Judgy spam commenter. I much preferred the one who said “We’re a bunch of volunteers and opening a new scheme in our community. Your site offered us with helpful information to work on. You’ve done an impressive process and our entire neighbourhood might be thankful to you. Visit my webpage fuck.net.”

I do like the idea of an entire neighbourhood being thankful to me. I’m not sure if I have the same journey to an end in mind as the good people at fuck.net, but I do like to be helpful.


  1. BWAH! Those are some of the best spam comments I’ve ever read. Good stuff. I would say more but circumstances prohibit. Let’s just say I’m also having wine and the Internet tonight…

  2. I stared at that towel for a long time before the name made sense. I hate puns.

    If invited, do not go to the fuck.net community potluck. Just a thought. But if you do go, I won’t judge you.
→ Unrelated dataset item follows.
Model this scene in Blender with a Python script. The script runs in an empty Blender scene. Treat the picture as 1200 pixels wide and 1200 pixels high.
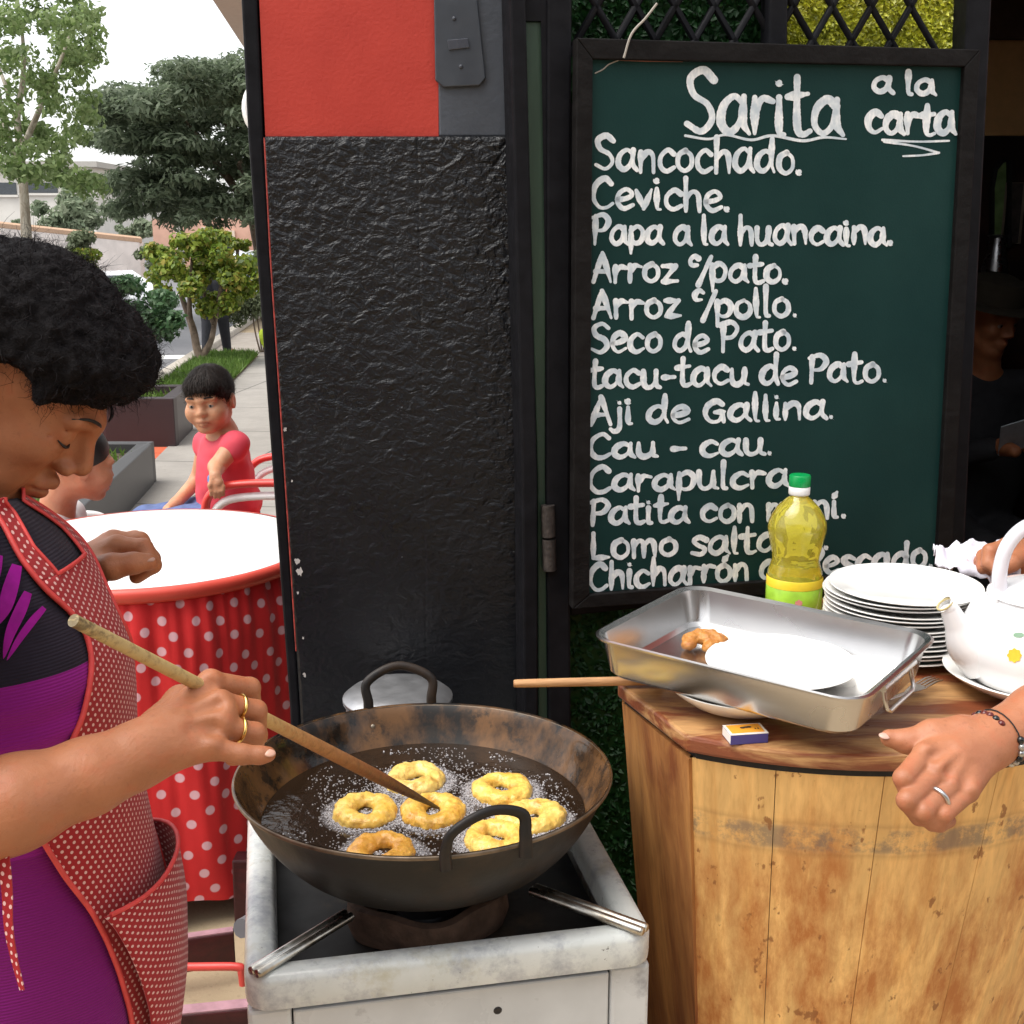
import bpy, bmesh, math, random
import numpy as np
from mathutils import Vector, Matrix, noise as mnoise
SC = bpy.context.scene
COL = SC.collection
PI = math.pi
rad = math.radians
random.seed(7)
RNG = np.random.default_rng(11)

# ------------------------------------------------------------------ camera
EYE = np.array([0.0, 0.0, 1.52]); PITCH = rad(13.0); FPX = 1413.0
cam_d = bpy.data.cameras.new('camera'); cam = bpy.data.objects.new('camera', cam_d); COL.objects.link(cam)
cam.location = EYE; cam.rotation_euler = (PI/2 - PITCH, 0, 0)
cam_d.sensor_width = 36; cam_d.lens = 36*FPX/1200; cam_d.clip_start = 0.02; cam_d.clip_end = 600
SC.camera = cam
# ------------------------------------------------------------------ sky, sun, exposure
SUN = Vector((-0.45, -0.20, 1.0)).normalized()
w = bpy.data.worlds.new('World'); SC.world = w; w.use_nodes = True
nt = w.node_tree; nt.nodes.clear()
sky = nt.nodes.new('ShaderNodeTexSky'); sky.sky_type = 'NISHITA'; sky.sun_disc = False
sky.sun_elevation = math.asin(SUN.z); sky.sun_rotation = math.atan2(SUN.x, SUN.y) % (2*PI)
sky.air_density = 1.2; sky.dust_density = 2.0
hs = nt.nodes.new('ShaderNodeHueSaturation'); hs.inputs['Saturation'].default_value = 0.15
bg = nt.nodes.new('ShaderNodeBackground'); bg.inputs['Strength'].default_value = 0.15
wo = nt.nodes.new('ShaderNodeOutputWorld')
nt.links.new(sky.outputs[0], hs.inputs['Color']); nt.links.new(hs.outputs[0], bg.inputs['Color']); nt.links.new(bg.outputs[0], wo.inputs[0])
sl = bpy.data.lights.new('sun', 'SUN'); sl.energy = 1.5; sl.angle = rad(50); sl.color = (1, .95, .87)
so = bpy.data.objects.new('sun', sl); COL.objects.link(so); so.rotation_euler = SUN.to_track_quat('Z', 'Y').to_euler()
SC.view_settings.view_transform = 'Standard'; SC.view_settings.look = 'None'
SC.view_settings.exposure = 1.06; SC.view_settings.gamma = 1.0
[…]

    That’s a lie. I totally will.

  3. “Road cone in the ass”
    True story.
    I’m sure that they were really depressed when they came upon a “Mom/I’m fucking nuts/My husband wears underwear with holes in them” kind of blog.
    I hope that the wine made you feel better

  4. Ha! That comment from fuck.net is priceless. I’m considering putting it on a sampler. Why doesn’t anyone ever tell me I’ve done an impressive process? I do impressive process ALL THE FUCKING TIME.